The one thing that seems clear to me is that the role political ideology doesn't seem to explain much at all when it comes to spending. Ronald Reagan ran as a small-government guy but increased spending—even beyond military spending—massively. Ditto George W. Bush, whose small government rhetoric masked a Texas-sized spending habit. On the flip side, Bill Clinton ran as a liberal and so did Barack Obama; despite serious differences, both were willing to spend tax dollars. Yet their spending patterns betray no increase in spending year over year. Perhaps any given president's desires are simply overwhelmed by other factors well beyond anyone's control. Clinton burned a lot of time and energy in his first two years trying to pass a massive health-care overhaul that proved so contentious and unpopular that it led to the unthinkable: Republican majorities in the House and the Senate. Was the Clintoncare debacle so distracting the goverment simply forgot to ratchet up spending levels?

Obama succeeded where Clinton failed in terms of health care and he passed a massive stimulus bill upon taking the throne. But surely the inability of the government to pass a budget for coming up on four years has made it next to impossible to actually increase spending levels. Continuing resolutions, bless them, make it virtually impossible to raise spending levels. Add to that Obama's willingness to follow the Bush administration's timetable to bow out of Iraq and it all starts to add up to flat or even slightly reduced spending. The fascinating thing about the current moment, really, is that the president, Democrats, and Republicans all openly want to spend more money than we currently are dishing out (yes, even the Republicans). And yet they can't seem to make that happen, despite their best/worst efforts. Government, it turns out, really is incompetent even at wasting money.

Unfortunately for those of us who argue that large amounts of government spending and debt smother economic recovery and growth, the simple flattening of government spending over the past few years doesn't really add up to a true pro-growth austerity package. There is a massive amount of regulatory uncertainty in the air (Obamacare, Dodd-Frank) and no clarity on fiscal or monetary policy either. While January's fiscal cliff deal settled most Bush-era tax rates, Obama is already asking for more hikes, the world economy is in the shitter, and we've got yet another debt limit right around the corner.

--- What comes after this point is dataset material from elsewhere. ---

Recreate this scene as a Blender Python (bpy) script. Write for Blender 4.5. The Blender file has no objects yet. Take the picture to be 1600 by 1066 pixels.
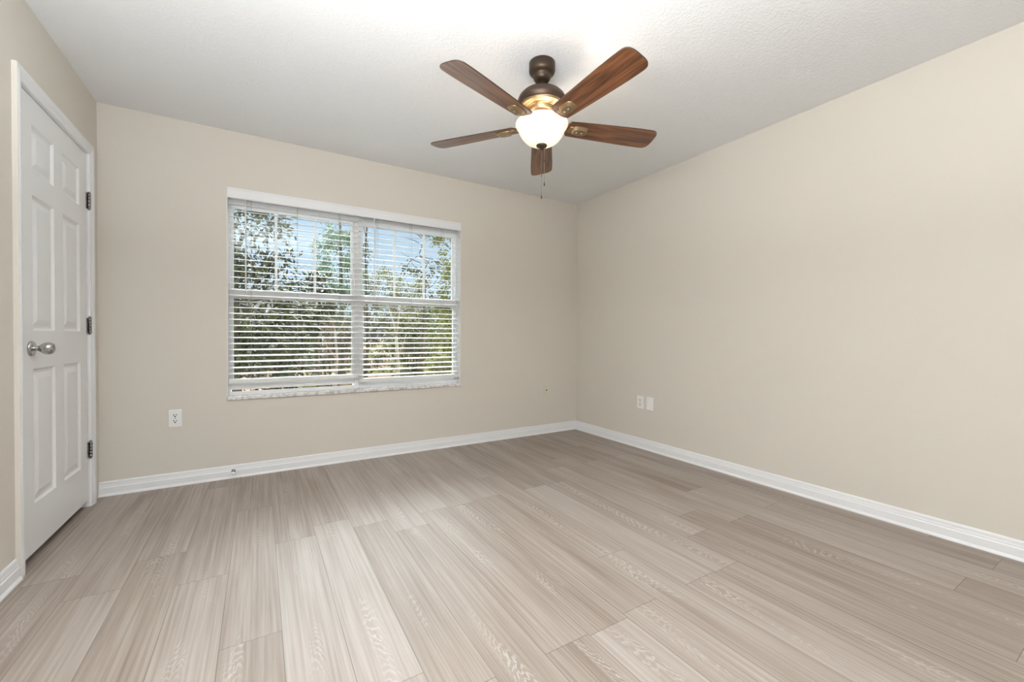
import bpy, bmesh, math, random
from mathutils import Vector, Matrix

# ------------------------------------------------------------------ camera, sky, sun, exposure
C = bpy.context.scene.collection
scene = bpy.context.scene
F_PX, YAW, PITCH, ROLL = 652.05, 0.543824, -0.011135, 0.004178
CAM = Vector((0.0, 0.0, 1.008))
H = 2.44            # ceiling height
YB = 3.538          # window wall
XL = -0.857         # door wall
XR = 2.958          # plain wall
YR = -3.0          # wall behind the viewer

fw = Vector((math.sin(YAW)*math.cos(PITCH), math.cos(YAW)*math.cos(PITCH), math.sin(PITCH)))
rt = Vector((math.cos(YAW), -math.sin(YAW), 0.0))
up = rt.cross(fw)
rt2 = rt*math.cos(ROLL) + up*math.sin(ROLL)
up2 = up*math.cos(ROLL) - rt*math.sin(ROLL)
cam_data = bpy.data.cameras.new('camera')
cam_data.sensor_fit = 'HORIZONTAL'
cam_data.sensor_width = 36.0
cam_data.lens = F_PX/1600.0*36.0
cam_data.clip_start = 0.02
cam_data.clip_end = 300.0
cam = bpy.data.objects.new('camera', cam_data)
M = Matrix((rt2, up2, -fw)).transposed().to_4x4()
M.translation = CAM
cam.matrix_world = M
C.objects.link(cam)
scene.camera = cam

vs = scene.view_settings
vs.view_transform = 'Standard'
vs.look = 'None'
vs.gamma = 1.0
vs.use_curve_mapping = False
vs.exposure = 0.04

SKY_LOW, SKY_HIGH = 1.0, 62.0
world = bpy.data.worlds.new('sky')
scene.world = world
world.use_nodes = True
wn, wl = world.node_tree.nodes, world.node_tree.links
wn.clear()
w_out = wn.new('ShaderNodeOutputWorld')
w_bg = wn.new('ShaderNodeBackground')
w_tc = wn.new('ShaderNodeTexCoord')
w_sep = wn.new('ShaderNodeSeparateXYZ')
w_ramp = wn.new('ShaderNodeValToRGB')
w_str = wn.new('ShaderNodeMapRange')
w_ramp.color_ramp.elements[0].position = 0.0
w_ramp.color_ramp.elements[0].color = (0.70, 0.84, 0.98, 1)
w_ramp.color_ramp.elements[1].position = 0.5
w_ramp.color_ramp.elements[1].color = (0.92, 0.96, 1.0, 1)
e = w_ramp.color_ramp.elements.new(0.25)
e.color = (0.56, 0.75, 0.96, 1)
w_str.inputs['From Min'].default_value = 0.915
w_str.inputs['From Max'].default_value = 0.975
w_str.inputs['To Min'].default_value = SKY_LOW
w_str.inputs['To Max'].default_value = SKY_HIGH
# bright lobe added to the sky above the view, lighting slats and floor
w_dot = wn.new('ShaderNodeVectorMath')
w_dot.operation = 'DOT_PRODUCT'
w_dot.inputs[1].default_value = Vector((0.05, 0.74, 0.67)).normalized()
w_nrm = wn.new('ShaderNodeVectorMath')
w_nrm.operation = 'NORMALIZE'
wl.new(w_tc.outputs['Generated'], w_nrm.inputs[0])
wl.new(w_nrm.outputs[0], w_dot.inputs[0])
wl.new(w_dot.outputs['Value'], w_str.inputs['Value'])
wl.new(w_tc.outputs['Generated'], w_sep.inputs[0])
wl.new(w_sep.outputs['Z'], w_ramp.inputs[0])
wl.new(w_ramp.outputs[0], w_bg.inputs['Color'])
wl.new(w_str.outputs[0], w_bg.inputs['Strength'])
wl.new(w_bg.outputs[0], w_out.inputs[0])

def lamp(name, kind, loc, energy, color, **kw):
    d = bpy.data.lights.new(name, kind)
    d.energy = energy
    d.color = color
    for k, v in kw.items():
        setattr(d, k, v)
    o = bpy.data.objects.new(name, d)
    o.location = loc
    C.objects.link(o)
    return o

def aim(o, d):
    o.rotation_euler = Vector(d).to_track_quat('-Z', 'Y').to_euler()

sun = lamp('sun', 'SUN', (20, -20, 30), 2.4, (1.0, 0.95, 0.86), angle=0.02)
aim(sun, (-0.62, 0.50, -0.62))
# added fill lamp, no such source known, bounced off the ceiling above the viewer
fill_area = lamp('added_bounce_fill', 'AREA', (-0.10, 0.02, 1.55), 140.0, (0.92, 0.965, 1.0), shape='RECTANGLE', size=1.4, size_y=1.6)
aim(fill_area, (0.0, 0.0, 1.0))
# the window is a portal for the sky
por = lamp('window_portal', 'AREA', (0.694, YB+0.22, 1.29), 1.0, (1, 1, 1), shape='RECTANGLE', size=1.85, size_y=1.55)
por.data.cycles.is_portal = True
aim(por, (0, -1, 0))

# ------------------------------------------------------------------ helpers
def mat(name, color=(0.8, 0.8, 0.8), rough=0.5, metal=0.0, spec=0.5, **kw):
    m = bpy.data.materials.new(name)
    m.use_nodes = True
    b = m.node_tree.nodes['Principled BSDF']
    b.inputs['Base Color'].default_value = (*color, 1)
    b.inputs['Roughness'].default_value = rough
    b.inputs['Metallic'].default_value = metal
    b.inputs['Specular IOR Level'].default_value = spec
    for k, v in kw.items():
        b.inputs[k.replace('_', ' ')].default_value = v
    return m

def nd(m, kind, **kw):
    n = m.node_tree.nodes.new(kind)
    for k, v in kw.items():
        setattr(n, k, v)
    return n

def ln(m, a, b):
    m.node_tree.links.new(a, b)

def bsdf(m):
    return m.node_tree.nodes['Principled BSDF']

def add_bump(m, scale, strength, distance=0.002, detail=3.0, coord='Object', ramp=None):
    tc = nd(m, 'ShaderNodeTexCoord')
    nz = nd(m, 'ShaderNodeTexNoise')
    nz.inputs['Scale'].default_value = scale
    nz.inputs['Detail'].default_value = detail
    bp = nd(m, 'ShaderNodeBump')
    bp.inputs['Strength'].default_value = strength
    bp.inputs['Distance'].default_value = distance
    ln(m, tc.outputs[coord], nz.inputs['Vector'])
    src = nz.outputs['Fac']
    if ramp:
        r = nd(m, 'ShaderNodeValToRGB')
        r.color_ramp.elements[0].position = ramp[0]
        r.color_ramp.elements[1].position = ramp[1]
        ln(m, src, r.inputs[0])
        src = r.outputs[0]
    ln(m, src, bp.inputs['Height'])
    ln(m, bp.outputs[0], bsdf(m).inputs['Normal'])
    return nz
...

As de Rugy has definitively shown, austerity packages work best when they are heavy on spending cuts, not a mix of small trims and tax increases. Attempts to reduce the debt-to-GDP ratio—the U.S. is currently above 100 percent with regard to gross debt—work best when spending cuts are not only explicitly undertaken but are deeper than anything we've seen. Such measures help spur economic growth by reducing expectations of future tax increases and currency meltdowns. As de Rugy and I wrote for Bloomberg View, the most successful austerity programs—including recent experiences in Canada, Sweden, and Great Britain during the 1990s and America's own post World War II boom—were more substantial and conscious than the drift we've seen over recent years in D.C.

Even if the sequester goes through as written, we're still way, way off from a true pro-growth debt consolidation package. But who knows? Obama is already late (again) with his 2014 budget plan, there's no reason to think the Senate Democrats will ever cough one up, and the GOP plan stinks on ice. Maybe we'll get to meaningful levels of spending cuts not because D.C. wants to but because everyone involved in bankrupting the country is either too lazy or incompetent to start spending your taxes.